O Coro dos Contrários na Flip de Paraty

Meu amigo considerou lengalenga as leituras de poesias da Mesa 2 na Festa Literária de Paraty deste ano. Argumentou que, para ter contato com os textos, ele próprio poderia ler, lá no Rio de Janeiro mesmo. Não viera até Paraty para ouvir leituras. Queria debates.

Eu, que me desloquei de mais longe, gostei de ouvir os poetas lendo suas poesias.
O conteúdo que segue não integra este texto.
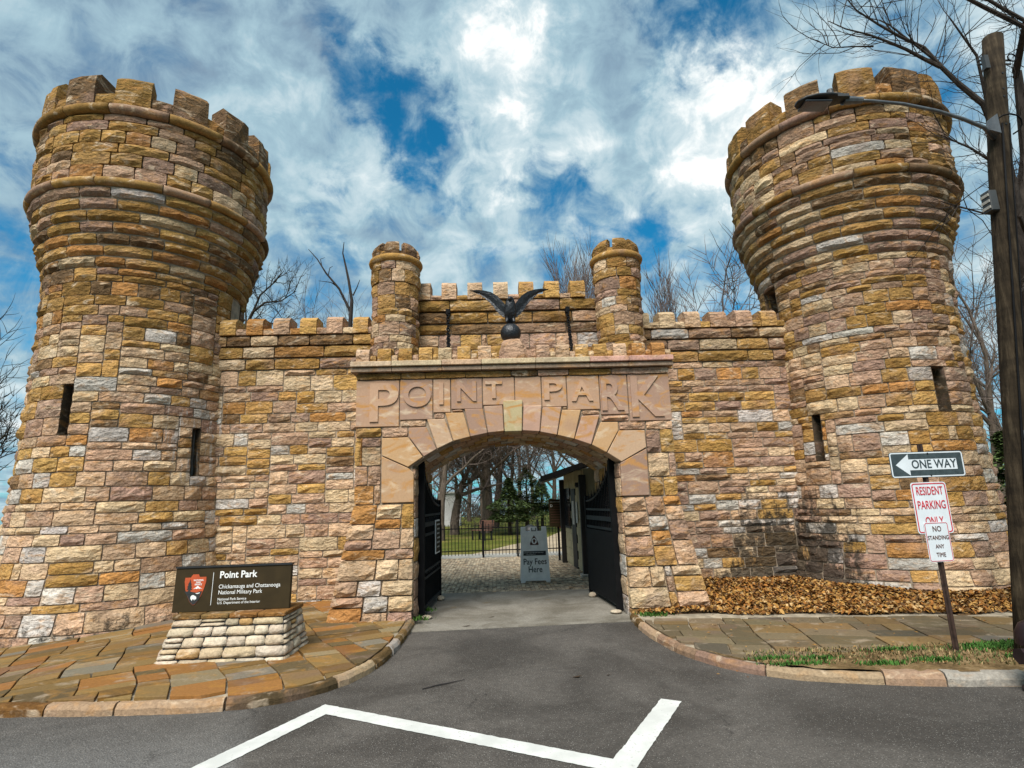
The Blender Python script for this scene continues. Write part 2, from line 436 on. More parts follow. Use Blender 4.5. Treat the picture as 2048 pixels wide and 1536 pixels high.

Surpreendia-me o constrangimento de alguns, tanto quanto a desenvoltura de outros.

Cláudia Roquette-Pinto, revelação aclamada por Heloísa Buarque de Holanda (editora e crítica literária, estudiosa das recentes gerações de poetas brasileiros, e mediadora da mesa), chegou a formular, entre uma leitura e outra, a questão: “Estranho ler poesia, não?” A formulação pareceu-me dúbia: referia-se à leitura em voz alta feita pelos autores, ela inclusive? Ou, é estranho ler poesia, ponto?
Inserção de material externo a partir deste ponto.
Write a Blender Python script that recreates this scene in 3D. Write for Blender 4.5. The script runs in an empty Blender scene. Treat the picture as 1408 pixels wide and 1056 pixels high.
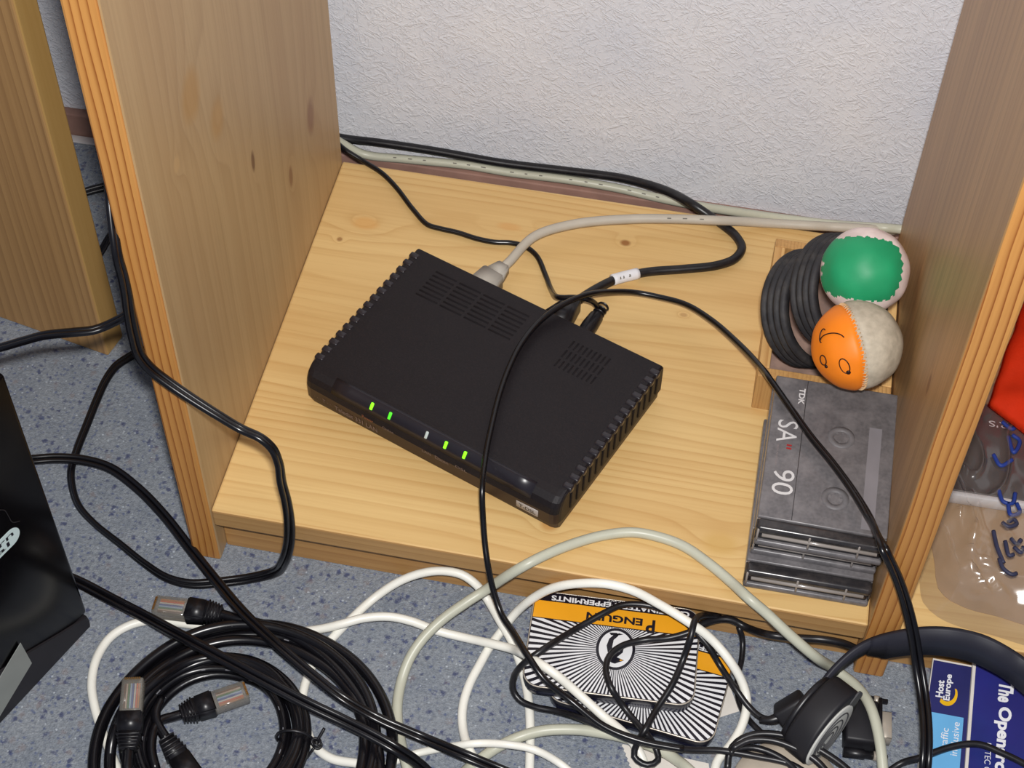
import bpy, bmesh, math, random
from mathutils import Vector, Matrix, noise as mnoise
random.seed(7)
S = 0.001                     # every coordinate below is in millimetres
scene = bpy.context.scene
COL = scene.collection
H, D, W = 51.3, 294.8, 374.1  # shelf top height, shelf depth, clear width
T, P = 15.0, 17.2             # board and side panel thickness
YW = 339.0                    # papered wall

# ------------------------------------------------------------------ camera, light, exposure
cam = bpy.data.cameras.new('camera'); cam.lens = 59.004; cam.sensor_width = 36; cam.sensor_fit = 'HORIZONTAL'
cam.clip_start = 0.02; cam.clip_end = 50
camo = bpy.data.objects.new('camera', cam); COL.objects.link(camo)
R3 = Matrix([[0.980947, -0.159424, 0.111025], [0.19375, 0.760818, -0.619368], [0.014273, 0.629078, 0.777211]])
CL = Vector((263.772,-504.718,844.034))
camo.matrix_world = Matrix.Translation(CL * S) @ R3.to_4x4()
scene.camera = camo

world = bpy.data.worlds.new('room_light'); scene.world = world; world.use_nodes = True
bg = world.node_tree.nodes['Background']; bg.inputs[0].default_value = (0.68, 0.77, 1.0, 1); bg.inputs[1].default_value = 0.2

fl = bpy.data.lights.new('camera_flash', 'AREA'); fl.shape = 'RECTANGLE'; fl.size = 0.034; fl.size_y = 0.018
fl.energy = 9.3; fl.color = (1.0, 0.98, 0.955)
flo = bpy.data.objects.new('camera_flash', fl); COL.objects.link(flo)
flo.matrix_world = Matrix.Translation((CL + R3 @ Vector((9, 34, 6))) * S) @ R3.to_4x4()

vs = scene.view_settings
vs.view_transform = 'Standard'; vs.look = 'None'; vs.exposure = 0.0; vs.gamma = 1.0; vs.use_curve_mapping = False

# ------------------------------------------------------------------ material helpers
def lin(r, g, b):
    f = lambda c: (c/255/12.92) if c/255 <= 0.04045 else ((c/255+0.055)/1.055)**2.4
    return (f(r), f(g), f(b), 1)

class N:
    def __init__(s, name):
        s.m = bpy.data.materials.new(name); s.m.use_nodes = True
        s.t = s.m.node_tree; s.b = s.t.nodes['Principled BSDF']; s.out = s.t.nodes['Material Output']
    def new(s, ty, **kw):
        n = s.t.nodes.new(ty)
        for k, v in kw.items(): setattr(n, k, v)
        return n
    def link(s, a, b): s.t.links.new(a, b)
    def val(s, sock, v):
        if hasattr(v, 'is_linked') or isinstance(v, bpy.types.NodeSocket): s.link(v, sock)
        else: sock.default_value = v
    def math(s, op, a, b=None, c=None, clamp=False):
        n = s.new('ShaderNodeMath', operation=op, use_clamp=clamp)
        for i, v in enumerate((a, b, c)):
            if v is not None: s.val(n.inputs[i], v)
        return n.outputs[0]
    def vmath(s, op, a, b=None):
        n = s.new('ShaderNodeVectorMath', operation=op)
        s.val(n.inputs[0], a)
        if b is not None: s.val(n.inputs[1], b)
        return n.outputs['Value'] if op in ('LENGTH', 'DOT_PRODUCT', 'DISTANCE') else n.outputs[0]
    def coord(s): return s.new('ShaderNodeTexCoord').outputs['Object']
    def noise(s, v, scale, detail=2, rough=0.5, dist=0.0):
        n = s.new('ShaderNodeTexNoise'); s.val(n.inputs['Vector'], v)
        n.inputs['Scale'].default_value = scale; n.inputs['Detail'].default_value = detail
        n.inputs['Roughness'].default_value = rough; n.inputs['Distortion'].default_value = dist
        return n.outputs[0]
    def vor(s, v, scale, feat='F1', rnd=1.0):
        n = s.new('ShaderNodeTexVoronoi', feature=feat); s.val(n.inputs['Vector'], v)
        n.inputs['Scale'].default_value = scale; n.inputs['Randomness'].default_value = rnd
        return n
    def rng(s, v, a, b, c=0.0, d=1.0):
        n = s.new('ShaderNodeMapRange'); s.val(n.inputs[0], v)
        for i, q in enumerate((a, b, c, d)): n.inputs[i+1].default_value = q
        return n.outputs[0]
    def mix(s, f, a, b, blend='MIX'):
        n = s.new('ShaderNodeMix', data_type='RGBA', blend_type=blend)
        s.val(n.inputs[0], f); s.val(n.inputs[6], a); s.val(n.inputs[7], b)
        return n.outputs[2]
    def bump(s, h, strength=0.3, dist=0.001):
        n = s.new('ShaderNodeBump'); s.link(h, n.inputs['Height'])
        n.inputs['Strength'].default_value = strength; n.inputs['Distance'].default_value = dist
        s.link(n.outputs[0], s.b.inputs['Normal'])
    def base(s, c, rough=0.5, spec=0.5, metal=0.0):
        s.val(s.b.inputs['Base Color'], c); s.val(s.b.inputs['Roughness'], rough)
        s.b.inputs['Specular IOR Level'].default_value = spec; s.b.inputs['Metallic'].default_value = metal

def plain(name, c, rough=0.5, spec=0.5, metal=0.0, mottle=0.12, mscale=60, bump=0.0, bscale=900, dust=None):
    n = N(name); co = n.coord()
    nz = n.noise(co, mscale, 4)
    dark = tuple(v*(1-mottle) for v in c[:3]) + (1,); lite = tuple(min(1, v*(1+mottle)) for v in c[:3]) + (1,)
    col = n.mix(n.rng(nz, 0.3, 0.7), dark, lite)
    if dust:
        d = n.noise(co, dust[1], 5, 0.65)
        col = n.mix(n.rng(d, 0.45, 0.75, 0, dust[2]), col, dust[0])
    n.base(col, rough, spec, metal)
    if bump: n.bump(n.noise(co, bscale, 3), bump, 0.0004)
    return n.m

def glow(name, c, e, strength):
    n = N(name); n.base(c, 0.3); n.b.inputs['Emission Color'].default_value = e; n.b.inputs['Emission Strength'].default_value = strength
    return n.m

def wood(name, along, across, light, dark, freq, contour, strength, knots=(), streak=0.35, rough=0.45, stretch=0.07, sharp=2.5, lowfreq=9, tint=None, amin=0.25):
    """pine: growth lines are contours of a field stretched along the grain"""
    n = N(name); co = n.coord()
    sc = [1, 1, 1]; sc[along] = stretch
    mp = n.new('ShaderNodeMapping'); n.link(co, mp.inputs[0]); mp.inputs['Scale'].default_value = sc
    v = mp.outputs[0]
    sep = n.new('ShaderNodeSeparateXYZ'); n.link(co, sep.inputs[0])
    field = n.noise(v, lowfreq, 2, 0.45, 0.3)
    fine = n.noise(v, 70, 2)
    r = n.math('MULTIPLY', sep.outputs[across], freq)
    r = n.math('ADD', r, n.math('MULTIPLY', field, contour))
    r = n.math('ADD', r, n.math('MULTIPLY', fine, 0.5))
    kd = []
    for (c, rad, colr, amt) in knots:
        q = n.vmath('LENGTH', n.vmath('DIVIDE', n.vmath('SUBTRACT', co, tuple(x*S for x in c)), tuple(x*S for x in rad)))
        kd.append((q, colr, amt))
        r = n.math('ADD', r, n.math('MULTIPLY', n.math('POWER', 2.718, n.math('MULTIPLY', n.math('MULTIPLY', q, q), -0.35)), 1.2))
    w = n.math('FRACT', r)
    # a slow rise and a sudden fall, as late wood ends
    w = n.math('POWER', w, sharp)
    w = n.math('MULTIPLY', w, n.rng(n.math('FRACT', r), 0.93, 1.0, 1, 0))
    amp = n.rng(n.noise(v, 16, 2), 0.3, 0.7, amin, 1.0)
    f = n.math('MULTIPLY', n.math('MULTIPLY', w, amp), strength, clamp=True)
    col = n.mix(f, light, dark)
    st = [1, 1, 1]; st[along] = 0.02
    mp2 = n.new('ShaderNodeMapping'); n.link(co, mp2.inputs[0]); mp2.inputs['Scale'].default_value = st
    sk = n.noise(mp2.outputs[0], 420, 3, 0.6)
    col = n.mix(n.math('MULTIPLY', n.rng(sk, 0.45, 0.75), streak, clamp=True), col, dark)
    blotch = n.noise(v, 25, 3)
    col = n.mix(n.rng(blotch, 0.35, 0.7, 0, 0.35), col, tint or dark)
    for q, colr, amt in kd:
        qn = n.math('ADD', q, n.math('MULTIPLY', n.math('SUBTRACT', fine, 0.5), 0.5))
        col = n.mix(n.rng(qn, 0.55, 1.05, amt, 0.0), col, colr)
    n.base(col, rough, 0.35)
    n.bump(n.math('ADD', sk, w), 0.08, 0.0005)
    return n.m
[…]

O formato da mesa não deixava muito espaço para a participação do público. Este tinha que se contentar em fazer perguntas por escrito, endereçadas a um dos participantes para serem respondidas no final. A voz do público, literalmente, não fora ouvida...E nisto meu amigo tinha razão.

Cláudia, em suas primeiras leituras, dava ares de constrangimento. Ao contrário de Brito (Paulo Henriques Brito) que dava a impressão de estar bastante à vontade, e contava com a possibilidade dos ouvintes acompanharem a leitura de seus poemas no impresso que sua editora, a Companhia das Letras, tivera o cuidado de distribuir aos que faziam fila para ver “Coro de Contrários”, que contava também com a participação de Alberto Martins (poeta e gravurista).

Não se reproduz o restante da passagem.